Because the discussion wasn't really about health, it was about money. And viewers care more about that than just about anything else. That is also the reason for the phrase "people vote their pocketbook on election day."

Stories about the economy and jobs are all about money. Stories about politics are about how much Congress is spending your money. The war? It's not only about terrorism, but about how much it costs to fight it.

Several years ago I joined a station that put on a white collar newscast. We never covered car wrecks, domestic disputes, or crimes featuring shirtless criminals robbing convenience stores that seem to fill every newscast these days. A manager told me, "Our viewers don't care about that stuff." He also told me that we were tied for first in the ratings, but our viewers were worth more to advertisers, so we could actually charge more for commercials than the other station. The other station had numbers, but those numbers were comprised of people advertisers didn't want.
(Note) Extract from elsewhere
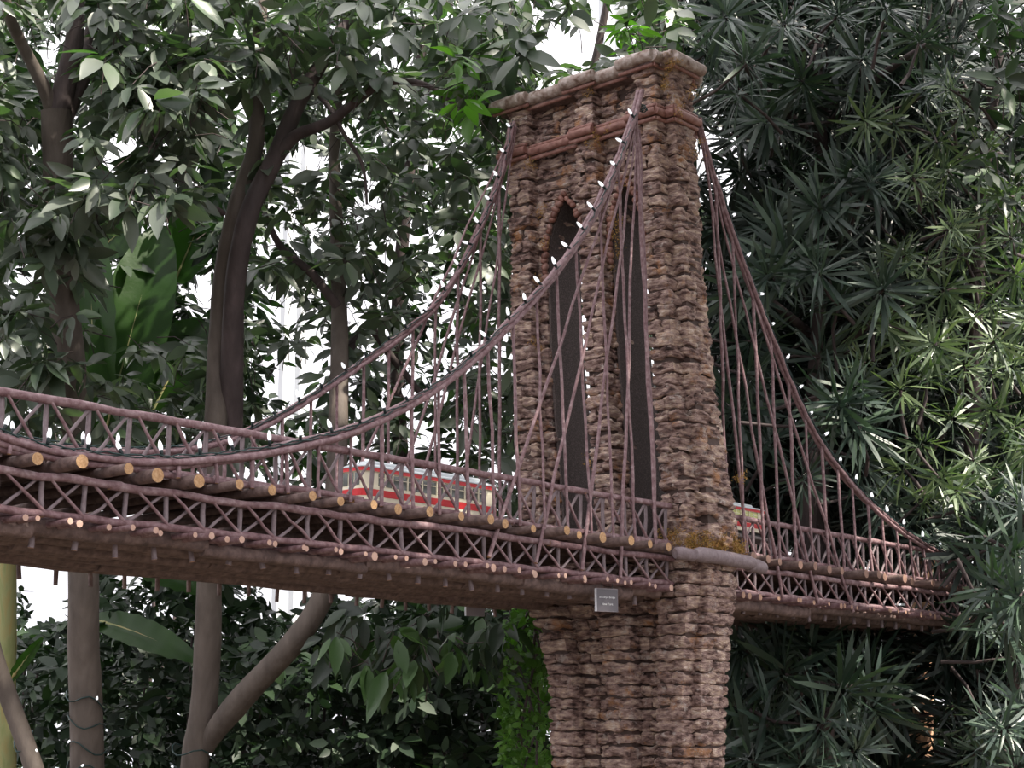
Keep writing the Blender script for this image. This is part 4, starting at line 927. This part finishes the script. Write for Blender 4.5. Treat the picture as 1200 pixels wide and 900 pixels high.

Local news ratings have been going downhill for several years, and part of the problem has been the fragmenting of the audience. But the big part is the fact that the scanner has become a crutch for News Directors, and viewers have tuned out the parade of death and destruction. But if you put on a newscast filled with stories that actually affect the viewer, you can reverse the trend.

When you're looking for an enterprise story, always consider the money factor. You'll probably have better results pitching it and your viewers will be more interested.

And keep this in mind... if you honestly don't care about a story, why should the viewer?

Monday, March 29, 2010

Today's salaries are a blast from the past


It's obvious that the primo salaries of the 1980s have gone by the wayside.
But by how much?

Let's say a reporter/anchor was pulling down $100,000 a year during the apex of broadcast salaries.(I'm sure it depends on the market and a zillion other variables) But, if you had to make an estimate, what would that same reporter/anchor make in today's news salary market??

Well, funny you should bring this up, as I was recently talking to a reporter who was making the same salary I made as a reporter in 1986. Problem is, things cost a lot more today.

Let's look at my expenses back then on that 20k salary. (Oh, you'll love this... we had a choice of overtime or comp time! You could trade 5 1/2 hours of OT for a day off!)

Rent: $360 (and it was a really nice apartment)
Gas: About $1.25 per gallon
Plane ticket home: Always less than $200
Lunch in a restaurant: Never more than five bucks
Dinner for two in a nice restaurant: $20-30
New car: I bought a brand new Mazda RX-7 two-seater sports car for $11,000. You could easily find something more practical for 7-8K.
Student loans: None. Paid for college working summers.
Expenses that didn't exist: Cell phones, Internet access
Health insurance: $11 per month, $5 co-pay (really good insurance)
Phone bill: Less than $10
Can of soda or candy bar from the vending machine: 25 cents

Now, flash forward to 2010 and you see the problems young people have making ends meet.

As for those big salaries, yes, we had six-figure anchors working in small and medium markets. And yes, those days are long gone. I would guess that those same anchor positions today would pay about half of what they did back then.

The reasons? Cable and satellite TV fragmented the pie, the Internet killed the golden goose, too much supply and not enough demand in the personnel department, loss of network compensation (stations received whopping checks from the networks to run prime time programming.) There are plenty of little things, but those are the major ones.

That supply and demand thing is the big reason stations don't have to pay big salaries anymore. If you won't take that 20k job, there are dozens of eager kids right out of college who will be happy to accept it.

Will it change? Who knows? Some new invention we haven't even considered might create a huge revenue stream for stations. Then again, in twenty years your avatar may be appearing in viewers' living rooms to deliver the news.